Raghupati Singhania, Chairman, Automotive Tyre Manufacturers Association said, tyre industry has been bearing the brunt of inverted duty structure for a long time. While import duty on natural rubber, the principal raw material was 20%, tyres as finished products could be imported at as low as 5% duty under various trade agreements. Increasing the import duty on natural rubber will worsen the inverted duty scenario, increasing the threat of large scale dumping of tyres in India. The decision to increase duties goes against the spirit of rational taxation and will impact more investments in the growing tyre and rubber sector, he said.

The news of increase in import duty has come as a rude shock to the MSME rubber sector comprising over 5500 rubber units. The duty on import of natural rubber in India is already amongst the highest in the world. Small scale sector is finding it difficult to retain competitiveness against invasion of cheap import of rubber goods. Increase in duties on NR will add to the cost of production in India making it tougher for MSMEs to compete both in domestic and international markets. Exports will be impacted.

In January 2015, the US Commerce Department’s International Trade Administration levied preliminary ADD on Chinese tyres in the US market – duty rates varying between 19.17% and 87.99%. Incidentally, Chinese tyre makers have been dumping stocks in India which has led to a 15% surge in tyre imports in H1, 2014-15. Representation from Automotive Tyre Manufacturers’ Association (ATMA) to the Government of India (GoI) continues towards increasing the customs duty on tyres from 10% at present to 20% as the industry remain affected by the inverted duty structure.

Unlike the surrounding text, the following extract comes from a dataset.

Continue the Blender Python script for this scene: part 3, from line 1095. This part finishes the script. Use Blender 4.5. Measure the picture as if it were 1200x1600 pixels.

Recently J.D. Power Asia Pacific released its annual tyre study on Indian Original Equipment Tyre Customer Satisfaction Index. According to the study there has been a significant reduction in customer-reported problems with original equipment (OE) fitted tyres 5 years now indicating improvement in the quality of OE fitted tyres. The study, now in its 15th year, measures satisfaction among original equipment tyre owners during the first 12 to 24 months of ownership across 4 factors (listed in order of importance): appearance (870 on a 1,000-point scale); ride (869); durability (866); and traction/ handling (866).

The overall incidence of problems cited by customers has dropped significantly to 9% in 2015 from 18% in 2010. That decline is primarily due to a notable reduction in the percentage of reported problems with frequent punctures—the most commonly cited problem—to 57% from 77% in 2010. “With the continuous quality and performance improvement of OE fitted tires over the past 5 years, customers are increasingly satisfied,” said Mohit Arora, Executive Director, J.D. Power Asia Pacific. “This bodes well for the tyre industry considering that demand in the replacement tyre market is driven by customer perceptions of their original equipment tyres. Customers who are satisfied with their OE tyres are more likely to repurchase the same brand again.”

For the next 1 year, 2-wheeler demand remains on track for healthy growth on the back of favourable demographics and moderate penetration while growth in passenger cars segment is expected to revert to its long term growth trends as the underlying cyclical variables turn favourable. Tractor demand for next 1-2 quarters remains sluggish and growth from there on will hinge on the monsoons. Overall, the industry expects the automotive industry to improve demand sentiments, which is likely to translate to a more broad-based growth in 2015-16.